De aangetroffen misstanden zijn vervolgens gerelateerd aan het bestaande instrumentarium voor recht en zorg. Uit het onderzoek komt naar voren dat het Nederlands instrumentarium van strafrecht en zorg zeker na de verhoging van de strafmaat5 die sinds 1 juli 2013 van kracht is voldoende mogelijkheden biedt om ten opzichte van de gemelde misstanden passend op te treden en ondersteuning te bieden. Dit is in overeenstemming met eerder onderzoek in Nederland uit de jaren 80 van de vorige eeuw6. Meldingen kunnen dus met het bestaande instrumentarium voldoende worden opgevangen en vormen, hoe schrijnend ook in individuele gevallen, geen gevaar voor de rechtsorde en de volksgezondheid. Daarmee geeft dit onderzoek geen aanleiding om het huidig instrumentarium ingrijpend aan te passen door specifiek op nieuwe (religieuze) bewegingen gerichte beleidsmaatregelen te treffen.

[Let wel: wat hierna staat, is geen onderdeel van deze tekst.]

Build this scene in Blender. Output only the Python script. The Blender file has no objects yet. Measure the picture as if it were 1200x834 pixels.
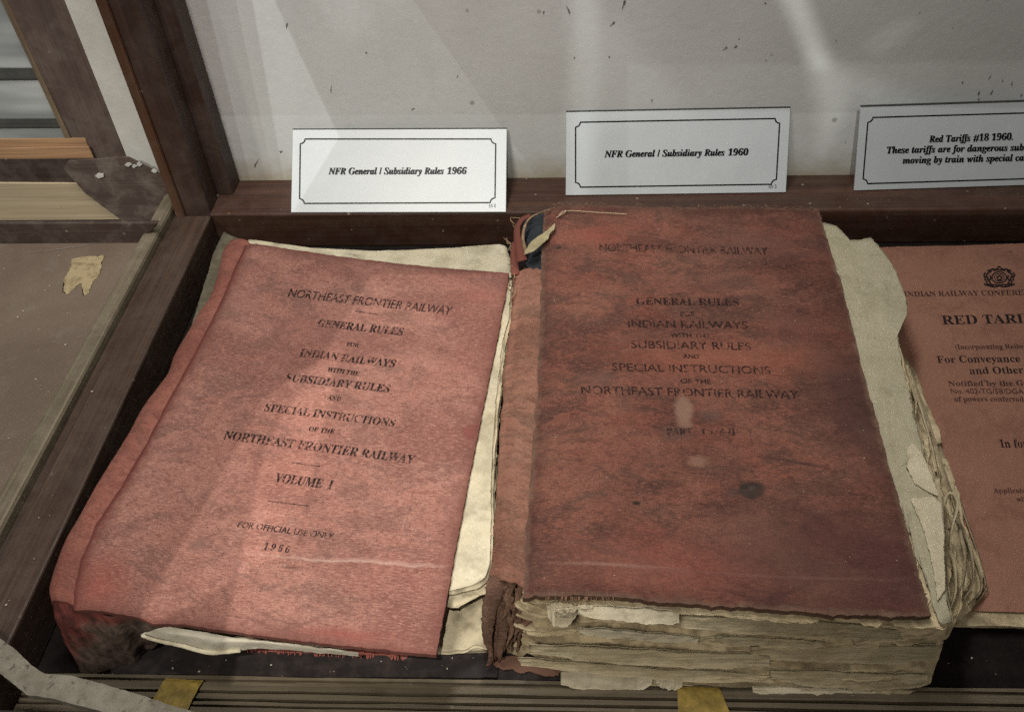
import bpy, math, random
import numpy as np
from mathutils import Vector, Matrix, noise as mnoise

random.seed(7)
scene = bpy.context.scene
COL = scene.collection

# ------------------------------------------------------------------ camera
W, HH, F = 1200.0, 834.0, 998.0            # photograph size and focal length in its pixels
CAM_H = 0.36
def cam_axes(pitch, yaw, roll):
    p, y, r = map(math.radians, (pitch, yaw, roll))
    fwd = np.array([-math.sin(y)*math.cos(p), math.cos(y)*math.cos(p), -math.sin(p)])
    right = np.array([math.cos(y), math.sin(y), 0.0])
    up = np.cross(right, fwd)
    return math.cos(r)*right + math.sin(r)*up, -math.sin(r)*right + math.cos(r)*up, fwd
CR, CU, CF = cam_axes(45.0, 3.5, -2.5)
CAM = np.array([0.0, 0.0, CAM_H])
cd = bpy.data.cameras.new('camera')
cam = bpy.data.objects.new('camera', cd); COL.objects.link(cam)
m = Matrix.Identity(4)
for i in range(3):
    m[i][0], m[i][1], m[i][2], m[i][3] = CR[i], CU[i], -CF[i], CAM[i]
cam.matrix_world = m
cd.sensor_width = 36.0; cd.sensor_fit = 'HORIZONTAL'
cd.lens = 36.0*F/W
cd.clip_start = 0.01; cd.clip_end = 50.0
scene.camera = cam

# ------------------------------------------------------------------ world, colour management
world = bpy.data.worlds.new('World'); scene.world = world
world.use_nodes = True
bg = world.node_tree.nodes['Background']
bg.inputs['Color'].default_value = (1.0, 0.93, 0.82, 1)
bg.inputs['Strength'].default_value = 0.055
vs = scene.view_settings
vs.view_transform = 'Standard'; vs.look = 'None'; vs.gamma = 1.0; vs.exposure = 0.0
vs.use_curve_mapping = False
scene.cycles.use_denoising = False
scene.cycles.max_bounces = 6
scene.cycles.use_light_tree = False

# ------------------------------------------------------------------ photograph pixel -> point of a plane
def ray(px, py):
    return CF + CR*(px-W/2)/F - CU*(py-HH/2)/F
def pz(px, py, z):
    d = ray(px, py); return CAM + d*((z-CAM[2])/d[2])
def pY(px, py, Y):
    d = ray(px, py); return CAM + d*((Y-CAM[1])/d[1])
def pplane(px, py, p0, n):
    d = ray(px, py); return CAM + d*(np.dot(p0-CAM, n)/np.dot(d, n))
def nz(*a):
    return mnoise.noise(Vector(a))
def fbm(x, y, z=0.0, o=4):
    s, a = 0.0, 0.5
    for _ in range(o):
        s += a*mnoise.noise(Vector((x, y, z))); x *= 2.03; y *= 2.03; z += 3.7; a *= 0.5
    return s

# ------------------------------------------------------------------ lamps
def area(name, loc, target, size, power, color):
    l = bpy.data.lights.new(name, 'AREA'); l.shape = 'RECTANGLE'
    l.size, l.size_y = size; l.energy = power; l.color = color
    o = bpy.data.objects.new(name, l); COL.objects.link(o)
    o.location = loc
    o.rotation_euler = (Vector(target)-Vector(loc)).to_track_quat('-Z', 'Y').to_euler()
    return o
area('tube_lamp', (-0.10, 0.40, 0.72), (0.0, 0.38, 0.0), (0.50, 0.10), 3.7, (1.0, 0.972, 0.925))
def spot(name, loc, target, angle, power, color, size):
    l = bpy.data.lights.new(name, 'SPOT'); l.energy = power; l.color = color
    l.spot_size = math.radians(angle); l.spot_blend = 1.0; l.shadow_soft_size = size
    o = bpy.data.objects.new(name, l); COL.objects.link(o); o.location = loc
    o.rotation_euler = (Vector(target)-Vector(loc)).to_track_quat('-Z', 'Y').to_euler()
spot('front_fill', (-0.24, -0.36, 0.95), (-0.10, 0.30, 0.03), 37, 25.0, (1.0, 0.94, 0.84), 0.10)  # added front fill; its soft cone leaves the lower right darker

def gobo_spot(name, loc, target, power, color, polys, angle=60):
    """a spot lamp whose beam is broken into shards, as light thrown back by glass is.
    polys: (list of world points, soft edge in metres at the target, strength)"""
    l = bpy.data.lights.new(name, 'SPOT'); l.energy = power; l.color = color
    l.spot_size = math.radians(angle); l.spot_blend = 0.3; l.shadow_soft_size = 0.0
    o = bpy.data.objects.new(name, l); COL.objects.link(o)
    o.location = loc
    q = (Vector(target)-Vector(loc)).to_track_quat('-Z', 'Y'); o.rotation_euler = q.to_euler()
    inv = q.to_matrix().inverted()
    l.use_nodes = True
    nt = l.node_tree; nt.nodes.clear()
    out = nt.nodes.new('ShaderNodeOutputLight'); em = nt.nodes.new('ShaderNodeEmission')
    nt.links.new(em.outputs[0], out.inputs[0])
    tc = nt.nodes.new('ShaderNodeTexCoord'); sep = nt.nodes.new('ShaderNodeSeparateXYZ')
    nt.links.new(tc.outputs['Normal'], sep.inputs[0])
    def mth(op, a, b=None, c=None):
        n = nt.nodes.new('ShaderNodeMath'); n.operation = op
        for i, v in enumerate((a, b, c)):
            if v is None: continue
            if isinstance(v, (int, float)): n.inputs[i].default_value = v
            else: nt.links.new(v, n.inputs[i])
        return n.outputs[0]
    zz = mth('MULTIPLY', mth('ABSOLUTE', sep.outputs[2]), 1.0)
    u = mth('DIVIDE', sep.outputs[0], zz); v = mth('DIVIDE', sep.outputs[1], zz)
    total = None
    for pts, soft, s in polys:
        loc2 = []
        for p in pts:
            d = inv @ (Vector(p)-Vector(loc)); loc2.append((d.x/-d.z, d.y/-d.z))
        ar = sum(loc2[i][0]*loc2[(i+1) % len(loc2)][1]-loc2[(i+1) % len(loc2)][0]*loc2[i][1] for i in range(len(loc2)))
        if ar < 0: loc2.reverse()
        dist = (Vector(target)-Vector(loc)).length
        sf = soft/dist
        prod = None
        for i in range(len(loc2)):
            (x0, y0), (x1, y1) = loc2[i], loc2[(i+1) % len(loc2)]
            L = math.hypot(x1-x0, y1-y0); nx, ny = -(y1-y0)/L, (x1-x0)/L
            dd = mth('MULTIPLY_ADD', u, nx, mth('MULTIPLY_ADD', v, ny, -(x0*nx+y0*ny)))
            mr = nt.nodes.new('ShaderNodeMapRange'); mr.interpolation_type = 'SMOOTHSTEP'
            nt.links.new(dd, mr.inputs[0]); mr.inputs[1].default_value = -sf*0.5; mr.inputs[2].default_value = sf*0.5
            prod = mr.outputs[0] if prod is None else mth('MULTIPLY', prod, mr.outputs[0])
        prod = mth('MULTIPLY', prod, s)
        total = prod if total is None else mth('ADD', total, prod)
    nt.links.new(total, em.inputs['Strength'])
    return o
WALL_Y = 0.508
def wp(*pts): return [tuple(pY(x, y, WALL_Y)) for x, y in pts]
def bp(z, *pts): return [tuple(pz(x, y, z)) for x, y in pts]
gobo_spot('glass_glint_wall', (0.0, -0.25, 0.85), (0.05, WALL_Y, 0.12), 24.0, (0.95, 1.0, 0.965), [
    (wp((237, -20), (1300, -20), (1300, 276), (309, 276)), 0.0016, 0.25),
    (wp((272, -20), (470, -20), (676, 276), (334, 276)), 0.0016, 0.20),
    (wp((292, -20), (312, -20), (400, 166), (356, 276), (344, 276)), 0.002, 0.36),
    (wp((320, -20), (470, -20), (676, 276), (356, 276), (352, 200)), 0.004, -0.06),
    (wp((360, -20), (415, -20), (440, 40), (400, 50)), 0.012, 0.12),
    (wp((668, -20), (702, -20), (708, 60), (684, 276), (668, 276)), 0.018, 0.45),
    (wp((698, 62), (716, 20), (812, 130), (700, 150)), 0.02, 0.22),
    (wp((908, -20), (938, -20), (974, 76), (952, 84)), 0.012, 0.7),
    (wp((948, 62), (976, 70), (1000, 120), (965, 175)), 0.018, 0.5),
    (wp((968, 68), (990, 72), (1075, 122), (1010, 130)), 0.018, 0.28),
    (wp((1010, 50), (1060, 20), (1080, 26), (1030, 70)), 0.010, 0.14),
    (wp((225, 136), (1300, 131), (1300, 276), (225, 276)), 0.0016, 0.15),
    (wp((735, 77), (1300, 71), (1300, 276), (735, 276)), 0.004, 0.11),
], angle=75)
gobo_spot('glass_glint_books', (0.02, -0.22, 0.88), (-0.08, 0.28, 0.04), 26.0, (1.0, 0.945, 0.85), [
    (bp(0.041, (436, 322), (612, 318), (560, 800), (250, 800), (312, 520)), 0.004, 0.8),
    (bp(0.041, (312, 462), (400, 405), (345, 640), (148, 750)), 0.004, 0.65),
    (bp(0.041, (470, 560), (560, 540), (520, 780), (390, 790)), 0.009, 0.14),
    (bp(0.055, (640, 250), (800, 245), (730, 400), (640, 400)), 0.008, 0.16),
    (bp(0.055, (612, 600), (700, 440), (740, 440), (660, 700), (612, 700)), 0.008, 0.12),
], angle=75)

spot('side_fill', (-0.75, -0.15, 0.80), (-0.38, 0.50, 0.05), 24, 20.0, (1.0, 0.96, 0.88), 0.03)  # added narrow spot to brighten the white strip and pale bar

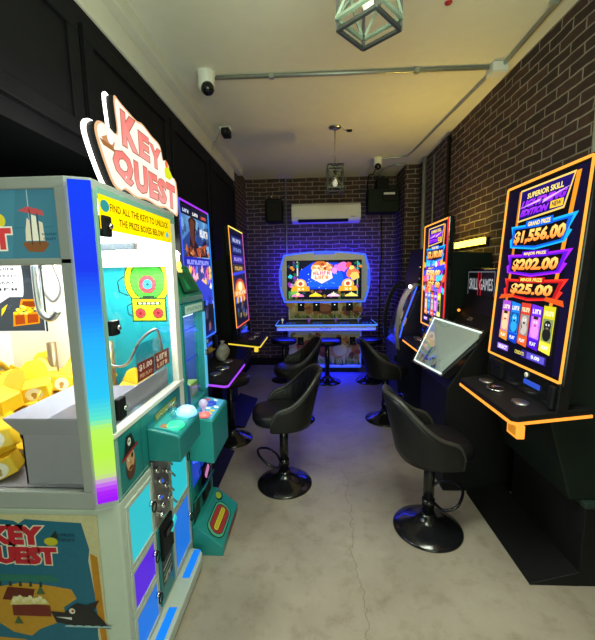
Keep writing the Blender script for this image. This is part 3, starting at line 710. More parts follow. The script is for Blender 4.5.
for u, v, r, c in ((.68, .82, .05, 'c070e0'), (.76, .86, .07, 'e070c0'), (.84, .9, .04, 'f05050'), (.64, .75, .04, 'f090d0'), (.9, .68, .08, 'e87048'), (.92, .6, .06, 'f0c060'), (.88, .82, .03, 'f0e060'), (.08, .18, .05, '68b048')): a.blob(u, v, r, c)
for u in (.17, .83):
    a.oval(u, .37, .085, .16, 'f0a838'); a.oval(u, .4, .055, .1, 'f8e8c0'); a.oval(u, .4, .03, .055, 'c04830'); a.pg([(u - .13, .2), (u + .13, .2), (u + .12, .33), (u - .12, .33)], 'e8a020'); a.text('X 4', u - .05, .22, u + .05, .29, 'fff0c0', bold=.04)
for i in range(4):
    u = .13 + .25 * i; a.oval(u, .05, .09, .08, ('e878b0', 'f0d020', 'f4b8d8', 'e8d860')[i], 16, 0, 180); a.star(u, .12, .035, ('fff080', 'ffe040', 'fff0c0', 'f8f080')[i])
a.build('display', ink('arcade_screen_glow', 1.5), hs)
# art fascia with four bill acceptors
def meadow(a, seed):
    random.seed(seed); a.rect(0, 0, 1, 1, 'd8c48c'); 
    for i in range(60): a.blob(random.random(), random.uniform(.25, 1) , .04, random.choice(('c87830', 'e8d070', 'b04828', 'f0e0a0', '9a8a40', 'e0a040', '7a3a20')), jit=.4)
    for i in range(70):
        u = random.random(); a.pg([(u, 0), (u + .03, 0), (u + random.uniform(-.05, .05), random.uniform(.15, .4))], random.choice(('4a7a2a', '78a038', '2a5a20', 'a0b048')))
    a.oval(.5, .55, .12, .3, '8a3020'); a.oval(.5, .6, .08, .2, 'c06a30')
md = G().box(-.39, .70, 5.31, 5.42, .80, 1.10).build('fascia', GREYP, root, bevel=.004)
a = Art((-.37, 5.309, .82), (1, 0, 0), (0, 0, 1), 1.05, .25); meadow(a, 3); a.build('fascia_print', INK, md)
for x in (-.2, .03, .30, .52):
    b = G().box(x - .05, x + .05, 5.28, 5.31, .93, 1.055).build('bill_acceptor', BLACK, root, bevel=.004)
    G().box(x - .008, x + .008, 5.2785, 5.28, 1.02, 1.032).build('lamp', led('white_led', (.85, 1, .9), 1.8), b)
# play table
tb = G().box(-.53, .85, 4.9, 5.40, .695, .765); tb.build('play_table', GREYP, root, bevel=.008)
G().box(-.54, .86, 4.885, 5.42, .765, .785).build('table_top', mat('dark_blue_laminate', (.012, .014, .05), .35, vary=.2), root, bevel=.004)
G().box(-.545, .865, 4.878, 4.885, .766, .785).box(-.547, -.54, 4.885, 5.40, .766, .785).box(.86, .867, 4.885, 5.40, .766, .785).build('led_edge', led('blue_led_edge', (.06, .22, 1), 1.5), root)
for x, c in ((-.46, (.9, .9, .9)), (-.08, (.5, .1, .9)), (.3, (.3, .1, .9)), (.62, (.1, .2, .9))):
    G().tube([(x, 5.03, .78), (x, 5.03, .82)], .007, 8).ball((x, 5.03, .835), .02).build('joystick', mat('knob_%.1f_%.1f' % (c[0], c[1]), c, .3, emit=c, es=.25), root)
    for k in range(3): G().lathe([(.014, .785), (.014, .795), (.001, .797)], (x + .07 + .05 * k, 5.0 + .02 * (k % 2), 0), 14).build('push_button', led('blue_led_dim', (.02, .10, .8), .8), root)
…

Ook de inventarisatie van de situatie in de ons omringende landen biedt geen aanleiding om het strafrecht verder aan te passen. Uit het rapport blijkt dat België en Frankrijk een aparte bepaling in het strafrecht hanteren die kwetsbare personen beschermt. In de praktijk blijkt dat echter weinig op te lossen omdat kwetsbaarheid moeilijk – achteraf – te bewijzen valt en omdat het gaat om volwassenen die vrij zijn om al dan niet met hun kinderen toe te treden tot een beweging. De vrijheid van godsdienst en vereniging beperkt de mogelijkheid tot ingrijpen van overheid en instanties. Duitsland en het Verenigd Koninkrijk zien daarom evenmin aanleiding om hun wet- en regelgeving aan te passen. In onze buurlanden fungeren informatie- en adviescentra ten behoeve van voorlichting en doorverwijzing.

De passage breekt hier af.